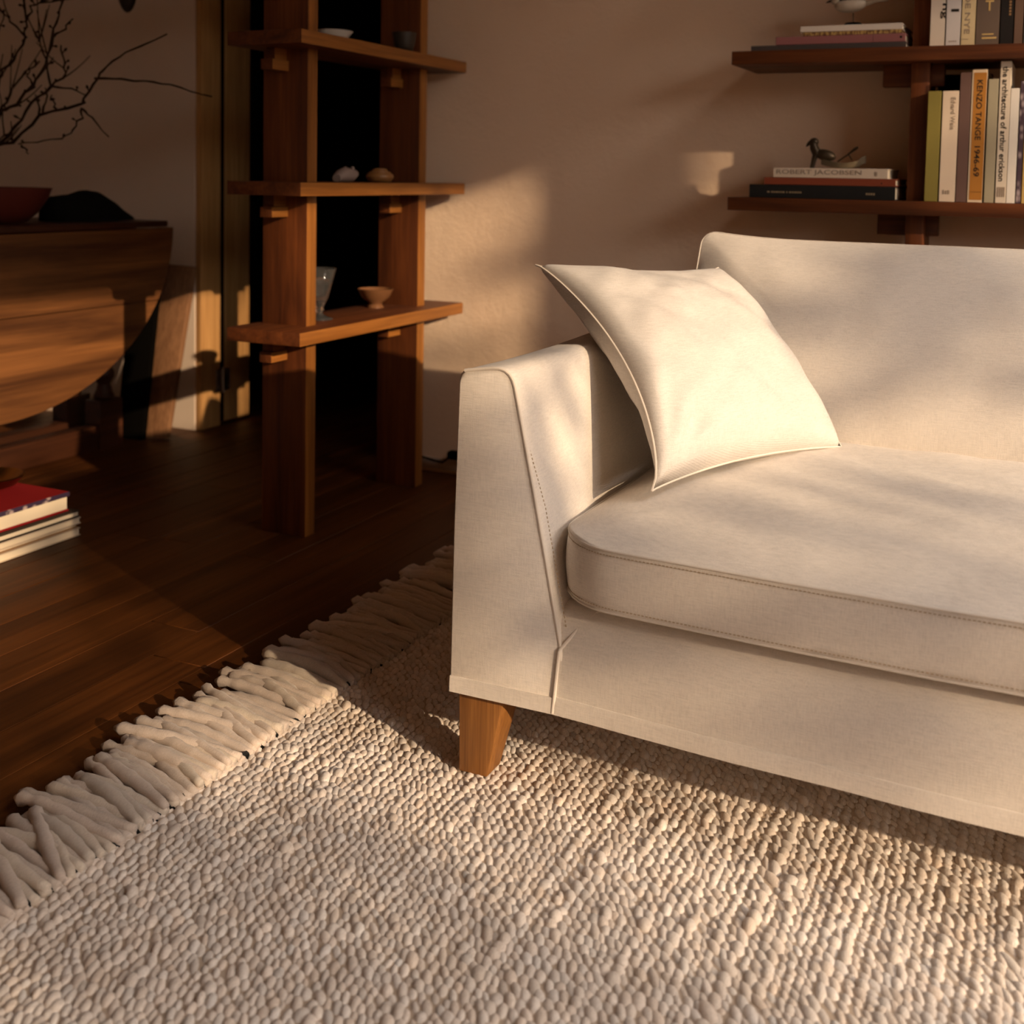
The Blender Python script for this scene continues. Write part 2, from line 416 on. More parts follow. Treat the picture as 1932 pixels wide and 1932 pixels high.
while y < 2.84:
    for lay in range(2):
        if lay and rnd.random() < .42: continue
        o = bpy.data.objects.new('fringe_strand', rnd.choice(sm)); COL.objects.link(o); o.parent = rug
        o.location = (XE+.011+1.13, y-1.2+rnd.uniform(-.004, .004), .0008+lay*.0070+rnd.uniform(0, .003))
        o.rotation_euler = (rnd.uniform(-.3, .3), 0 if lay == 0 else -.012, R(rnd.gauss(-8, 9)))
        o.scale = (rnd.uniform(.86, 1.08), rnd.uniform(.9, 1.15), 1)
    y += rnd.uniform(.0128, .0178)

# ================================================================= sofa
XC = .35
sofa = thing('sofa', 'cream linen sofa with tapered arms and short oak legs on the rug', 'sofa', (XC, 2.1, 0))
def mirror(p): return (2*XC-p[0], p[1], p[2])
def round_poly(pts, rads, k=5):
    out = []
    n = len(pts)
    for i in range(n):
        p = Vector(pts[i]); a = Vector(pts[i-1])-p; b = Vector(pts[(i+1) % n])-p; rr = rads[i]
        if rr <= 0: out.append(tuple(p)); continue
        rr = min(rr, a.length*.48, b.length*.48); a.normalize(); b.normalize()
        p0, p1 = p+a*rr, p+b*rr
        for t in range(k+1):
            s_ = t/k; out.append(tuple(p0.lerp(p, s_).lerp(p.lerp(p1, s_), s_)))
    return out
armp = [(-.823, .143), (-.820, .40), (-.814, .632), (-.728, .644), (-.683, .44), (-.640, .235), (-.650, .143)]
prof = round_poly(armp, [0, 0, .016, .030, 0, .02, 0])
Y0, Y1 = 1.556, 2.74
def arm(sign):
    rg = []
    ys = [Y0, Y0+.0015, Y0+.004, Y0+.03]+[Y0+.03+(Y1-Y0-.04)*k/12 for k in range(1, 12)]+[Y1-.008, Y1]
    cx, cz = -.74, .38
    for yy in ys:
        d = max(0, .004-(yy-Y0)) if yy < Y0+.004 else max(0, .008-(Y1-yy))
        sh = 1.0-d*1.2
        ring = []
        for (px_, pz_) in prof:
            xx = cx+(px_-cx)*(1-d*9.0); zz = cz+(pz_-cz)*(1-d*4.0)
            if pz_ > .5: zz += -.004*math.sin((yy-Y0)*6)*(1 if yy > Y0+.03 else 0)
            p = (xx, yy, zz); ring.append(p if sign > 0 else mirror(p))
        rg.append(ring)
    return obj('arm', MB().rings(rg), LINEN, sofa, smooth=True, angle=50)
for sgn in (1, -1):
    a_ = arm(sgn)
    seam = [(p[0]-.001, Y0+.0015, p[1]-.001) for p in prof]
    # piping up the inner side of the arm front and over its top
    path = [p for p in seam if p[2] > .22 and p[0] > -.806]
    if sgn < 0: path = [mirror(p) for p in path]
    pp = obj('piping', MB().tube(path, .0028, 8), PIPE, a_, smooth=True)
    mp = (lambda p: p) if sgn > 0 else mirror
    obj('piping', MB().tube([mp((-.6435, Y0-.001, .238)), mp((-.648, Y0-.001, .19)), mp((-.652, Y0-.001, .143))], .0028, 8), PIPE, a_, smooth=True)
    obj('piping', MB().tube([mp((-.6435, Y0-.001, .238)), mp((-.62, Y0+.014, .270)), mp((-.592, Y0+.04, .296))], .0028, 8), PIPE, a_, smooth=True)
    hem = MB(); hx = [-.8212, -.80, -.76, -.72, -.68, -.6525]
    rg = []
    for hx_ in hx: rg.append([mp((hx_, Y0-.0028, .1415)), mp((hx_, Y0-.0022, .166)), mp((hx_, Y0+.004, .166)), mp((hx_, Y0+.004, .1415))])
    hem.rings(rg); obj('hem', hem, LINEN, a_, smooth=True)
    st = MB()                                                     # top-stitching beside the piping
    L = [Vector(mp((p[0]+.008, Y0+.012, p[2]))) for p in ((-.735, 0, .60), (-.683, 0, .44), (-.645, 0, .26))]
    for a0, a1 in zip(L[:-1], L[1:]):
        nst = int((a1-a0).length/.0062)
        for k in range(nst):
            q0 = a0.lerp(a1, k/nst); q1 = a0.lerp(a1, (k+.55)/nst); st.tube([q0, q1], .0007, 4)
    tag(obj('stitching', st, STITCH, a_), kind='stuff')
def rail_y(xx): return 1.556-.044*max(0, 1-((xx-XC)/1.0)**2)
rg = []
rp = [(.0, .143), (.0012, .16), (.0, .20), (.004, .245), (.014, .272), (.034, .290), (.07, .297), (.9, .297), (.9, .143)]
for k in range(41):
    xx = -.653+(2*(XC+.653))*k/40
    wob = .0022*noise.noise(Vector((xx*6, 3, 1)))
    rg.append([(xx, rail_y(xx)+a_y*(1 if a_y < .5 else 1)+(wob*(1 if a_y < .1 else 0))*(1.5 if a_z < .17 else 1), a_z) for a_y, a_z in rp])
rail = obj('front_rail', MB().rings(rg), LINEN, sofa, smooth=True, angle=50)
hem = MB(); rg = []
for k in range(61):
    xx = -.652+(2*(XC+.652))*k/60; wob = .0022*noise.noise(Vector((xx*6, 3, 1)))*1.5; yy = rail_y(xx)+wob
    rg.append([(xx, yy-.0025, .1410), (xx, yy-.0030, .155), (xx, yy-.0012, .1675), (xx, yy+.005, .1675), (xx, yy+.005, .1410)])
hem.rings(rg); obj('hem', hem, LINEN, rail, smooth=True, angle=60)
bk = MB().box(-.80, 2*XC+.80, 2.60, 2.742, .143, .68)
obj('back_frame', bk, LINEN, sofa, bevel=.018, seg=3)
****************
• **Task**
Write out exactly the lines between the start of the data and the line with "y += rnd.uniform(.0128, .0178)", including both, but none of the pictures.

• **Task response**
The Blender Python script for this scene continues. Write part 2, from line 416 on. More parts follow. Treat the picture as 1932 pixels wide and 1932 pixels high.
while y < 2.84:
    for lay in range(2):
        if lay and rnd.random() < .42: continue
        o = bpy.data.objects.new('fringe_strand', rnd.choice(sm)); COL.objects.link(o); o.parent = rug
        o.location = (XE+.011+1.13, y-1.2+rnd.uniform(-.004, .004), .0008+lay*.0070+rnd.uniform(0, .003))
        o.rotation_euler = (rnd.uniform(-.3, .3), 0 if lay == 0 else -.012, R(rnd.gauss(-8, 9)))
        o.scale = (rnd.uniform(.86, 1.08), rnd.uniform(.9, 1.15), 1)
    y += rnd.uniform(.0128, .0178)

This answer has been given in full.